Une question se pose maintenant : de ces éléments, quel est le plus important? Quel est celui qui est essentiel, c’est-à-dire qui commande les autres et sans lequel il n’y aurait plus de phénomène d’affectivité?
Sur l’explication dernière de l’affectivité, les psychologues se divisent, attribuant le premier rôle à l’un tantôt à l’autre des éléments que nous avons discernés dans tout fait affectif.
Le sens commun et la psychologie classique qui en dérive fait dépendre l’affectivité des représentations : c’est la vue, réelle ou imaginaire, du danger qui provoque la peur; ensuite, la peur provoque les troubles organiques de la sueur froide, du tremblement, des battements de cœur. Que faut-il penser de cette explication?
Normalement, l’émotion débute par une représentation : tout le monde l’accorde. Mais la question est de savoir si l’émotion suit immédiatement la représentation, ou si elle ne vient qu’après le déclenchement des troubles organiques. Il semble bien que la tristesse de la mort de mon grand-père n’a pas attendu la conscience de l’abattement physique causé par ce malheur; il est du moins certain qu’elle en a été singulièrement renforcée. En tout cas, le frisson du risque me paraît bien faire partie intégrante de l’émotion du jeu de hasard. Quant à la peur, on ne peut pas nier, semble-t-il, que les troubles organiques constituent son élément essentiel : ce sont ces troubles qui entraînent l’affolement de l’imagination par laquelle la raison et la volonté sont débordées; la maîtrise des mouvements et le fonctionnement régulier de l’organisme sont incompatibles avec la peur.
La théorie psychologique pourrait peut-être rendre compte des états affectifs calmes, comme le sentiment esthétique ou la sympathie : elle ne peut pas expliquer les états affectifs violents; comme l’émotion et la passion.

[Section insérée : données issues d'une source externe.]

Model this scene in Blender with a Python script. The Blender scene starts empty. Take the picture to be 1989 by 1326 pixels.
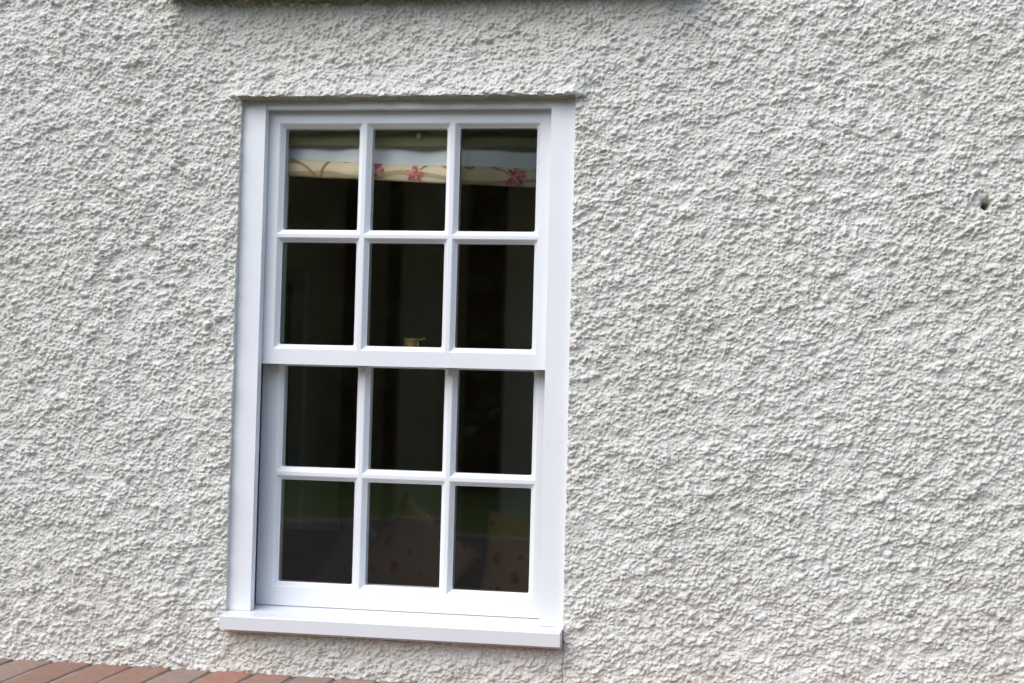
import bpy, bmesh, math, random
import numpy as np
from mathutils import Matrix, Vector, noise

S = bpy.context.scene
COL = S.collection

# ------------------------------------------------------------------ camera
cam_d = bpy.data.cameras.new("camera")
cam = bpy.data.objects.new("camera", cam_d)
COL.objects.link(cam)
yaw, pitch, roll = (math.radians(a) for a in (8.928, 1.761, 1.471))
cf = Vector((-math.sin(yaw) * math.cos(pitch), math.cos(yaw) * math.cos(pitch), math.sin(pitch)))
r0 = Vector((math.cos(yaw), math.sin(yaw), 0))
u0 = r0.cross(cf)
cr = r0 * math.cos(roll) + u0 * math.sin(roll)
cu = -r0 * math.sin(roll) + u0 * math.cos(roll)
m = Matrix((cr, cu, -cf)).transposed().to_4x4()
m.translation = Vector((0.8915, -3.7222, -0.0427))
cam.matrix_world = m
cam_d.sensor_width = 36.0
cam_d.lens = 50.0
cam_d.clip_start = 0.05
cam_d.clip_end = 500
cam_d.dof.use_dof = True
cam_d.dof.focus_distance = 3.66
cam_d.dof.aperture_fstop = 2.2
S.camera = cam

# ------------------------------------------------------------------ light
SUN_EL, SUN_AZ = math.radians(45), math.radians(-147)   # azimuth from +Y, clockwise; sun stands behind the camera to the left
world = bpy.data.worlds.new("World")
S.world = world
world.use_nodes = True
wn, wl = world.node_tree.nodes, world.node_tree.links
sky = wn.new("ShaderNodeTexSky")
sky.sky_type = 'NISHITA'
sky.sun_disc = False
sky.sun_elevation = SUN_EL
sky.sun_rotation = SUN_AZ
sky.air_density = 1.0
sky.dust_density = 1.0
sky.ozone_density = 1.0
bg = wn["Background"]
bg.inputs["Strength"].default_value = 0.12
wl.new(sky.outputs[0], bg.inputs["Color"])
sd = bpy.data.lights.new("sun", 'SUN')
sd.energy = 1.5
sd.angle = math.radians(60)
sd.color = (1.0, 0.985, 0.955)
sun = bpy.data.objects.new("sun", sd)
COL.objects.link(sun)
sdir = Vector((math.sin(SUN_AZ) * math.cos(SUN_EL), math.cos(SUN_AZ) * math.cos(SUN_EL), math.sin(SUN_EL)))
sun.rotation_euler = sdir.to_track_quat('Z', 'Y').to_euler()
vs = S.view_settings
vs.view_transform = 'Standard'
vs.look = 'None'
vs.exposure = 0.95
vs.gamma = 1.0
vs.use_curve_mapping = False

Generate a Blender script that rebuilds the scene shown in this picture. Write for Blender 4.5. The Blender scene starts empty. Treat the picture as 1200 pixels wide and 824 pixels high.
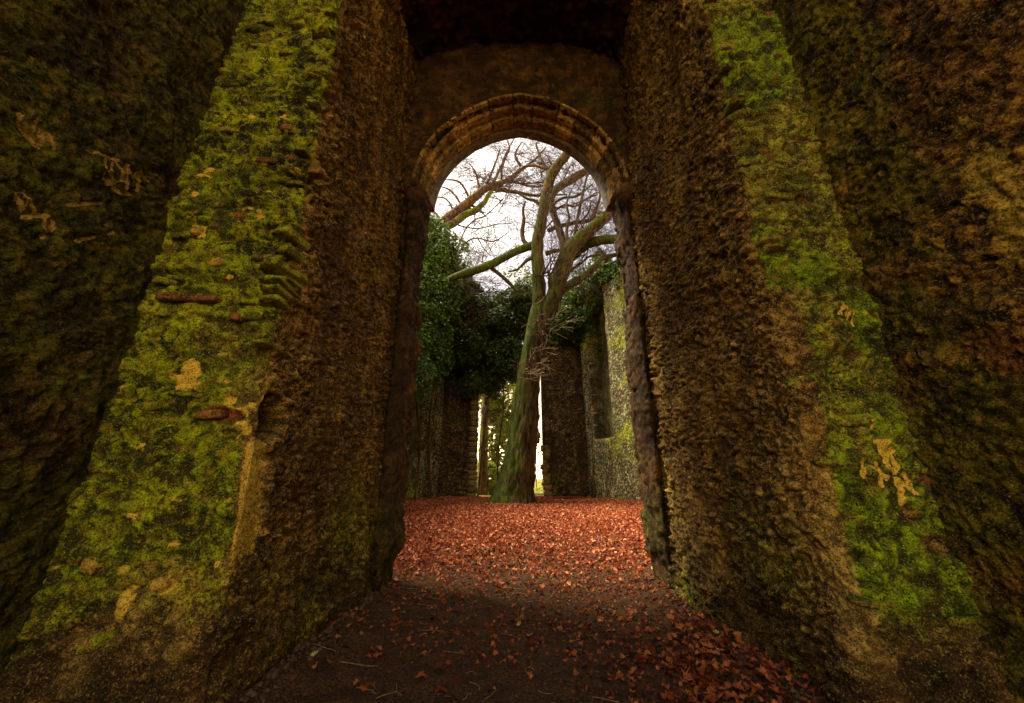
import bpy, math, random
import numpy as np
from mathutils import Vector

# ------------------------------------------------------------------ camera, world, sun, exposure
F, CX, CY = 440.0, 600.0, 412.0
H = 1.40
PITCH = math.radians(18.6)
CS, SN = math.cos(PITCH), math.sin(PITCH)
scene = bpy.context.scene
COL = scene.collection
cam_d = bpy.data.cameras.new("camera")
cam_d.sensor_width = 36.0
cam_d.lens = 36.0 * F / 1200.0
cam_d.clip_end = 2000
cam_d.clip_start = 0.05
cam = bpy.data.objects.new("camera", cam_d)
COL.objects.link(cam)
cam.location = (0, 0, H)
cam.rotation_euler = (math.radians(90) + PITCH, 0, 0)
scene.camera = cam

SUN_EL, SUN_AZ = math.radians(60), math.radians(-82)      # azimuth from +Y, negative = left
world = bpy.data.worlds.new("World")
scene.world = world
world.use_nodes = True
wn, wl = world.node_tree.nodes, world.node_tree.links
wn.clear()
w_out = wn.new("ShaderNodeOutputWorld")
w_bg = wn.new("ShaderNodeBackground")
w_sky = wn.new("ShaderNodeTexSky")
w_sky.sky_type = 'NISHITA'
w_sky.sun_disc = False
w_sky.sun_elevation = SUN_EL
w_sky.sun_rotation = SUN_AZ
w_sky.dust_density = 4.0
w_tc = wn.new("ShaderNodeTexCoord")
w_no = wn.new("ShaderNodeTexNoise")
w_no.inputs["Scale"].default_value = 2.3
w_no.inputs["Detail"].default_value = 5
w_cr = wn.new("ShaderNodeValToRGB")
w_cr.color_ramp.elements[0].position = 0.50
w_cr.color_ramp.elements[0].color = (1.3, 1.16, 1.14, 1)
w_cr.color_ramp.elements[1].position = 0.80
w_cr.color_ramp.elements[1].color = (8.0, 7.2, 6.1, 1)
w_mx = wn.new("ShaderNodeMixRGB")
w_mx.inputs[0].default_value = 0.93
wl.new(w_tc.outputs["Generated"], w_no.inputs["Vector"])
wl.new(w_no.outputs["Fac"], w_cr.inputs[0])
wl.new(w_sky.outputs[0], w_mx.inputs[1])
wl.new(w_cr.outputs[0], w_mx.inputs[2])
# bright yellowish glow low over the horizon, boosted all the way round as golden fill
w_sep = wn.new("ShaderNodeSeparateXYZ")
w_hr = wn.new("ShaderNodeValToRGB")
w_hr.color_ramp.elements[0].position = 0.02
w_hr.color_ramp.elements[0].color = (1, 1, 1, 1)
w_hr.color_ramp.elements[1].position = 0.34
w_hr.color_ramp.elements[1].color = (0, 0, 0, 1)
w_m2 = wn.new("ShaderNodeMixRGB")
w_m2.inputs[2].default_value = (11.0, 8.0, 3.7, 1)
wl.new(w_tc.outputs["Generated"], w_sep.inputs[0])
wl.new(w_sep.outputs[2], w_hr.inputs[0])
wl.new(w_hr.outputs[0], w_m2.inputs[0])
wl.new(w_mx.outputs[0], w_m2.inputs[1])
wl.new(w_m2.outputs[0], w_bg.inputs[0])
w_bg.inputs[1].default_value = 0.10
wl.new(w_bg.outputs[0], w_out.inputs[0])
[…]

Ces états affectifs forts sembleraient s’expliquer plus facilement par la théorie physiologique à laquelle la forme paradoxale que lui a donnée William James a valu une certaine célébrité : l’affectivité n’est que la conscience de l’état de l’organisme; pour le sens commun, je tremble parce que j’ai peur; pour William James, j’ai peur parce que je tremble. L’affectivité suit donc les troubles organiques; elle n’est, en définitive, que la prise de conscience de ces troubles.
L’argument majeur des partisans de cette théorie est qu’il est impossible d’imaginer une émotion sans quelque modification de l’organisme : une peur sans tremblements, sans sueur froide, sans arrêt ou accélération des mouvements du cœur ou du rythme de la respiration se réduirait à la simple idée d’un danger; ce ne serait pas une véritable émotion. On ajoute aussi qu’il est facile de provoquer ou d’arrêter une émotion par des moyens purement physiologiques, comme un changement d’attitude, l’injection de certaines substances telles que l’adrénaline; les lecteurs de Baudelaire savent les « paradis artificiels » que se créent les mangeurs de haschisch.
Ce n’est pas sans utilité que William James a rappelé le rôle primordial des modifications organiques dans l’émotion et dans l’affectivité en général : ce rôle, si bien marqué par Descartes, avait été peut-être un peu trop oublié. Il n’y a jamais d’état affectif fort sans un accompagnement physiologique. Mais tout état affectif, même le sentiment le plus délicat, est-il la simple conscience d’un changement corporel? James lui-même n’avait cru, tout d’abord, pouvoir donner à sa théorie une telle généralité, et les faits semblent bien nous imposer la même réserve : le respect admiratif que j’éprouvais pour les joueurs de mes romans, le plaisir que je prenais à écouter les histoires de mon grand-père, n’étaient ordinairement accompagnés d’aucune modification sensible de mes fonctions organiques, et cependant ce n’était pas de pures idées. Inversement, les troubles organiques ne suffisent pas, à eux seuls, à provoquer l’émotion : que de fois, après une course folle, je me suis arrêté hors d’haleine, le cœur battant, mes jambes flageolant de fatigue, et cependant parfaitement calme. Si parfois une émotion s’est greffée sur ce désordre de mon organisme, c’est que quelque pensée absurde avait suscité en mon âme une vague crainte : je m’étais représenté ainsi recru de fatigue, poursuivi par des bandits et incapable de fuir. Enfin, rien ne prouve que, entre la perception du bien ou du mal qui nous arrive et les troubles organiques qui suivent, il n’y ait pas toujours quelque sentiment. S’il n’est pas toujours conscient, ce sentiment peut être inconscient : n’est-ce pas un sentiment inconscient qui, dans les jours de deuil, me maintenait dans un état de tension organique qui me déprimait?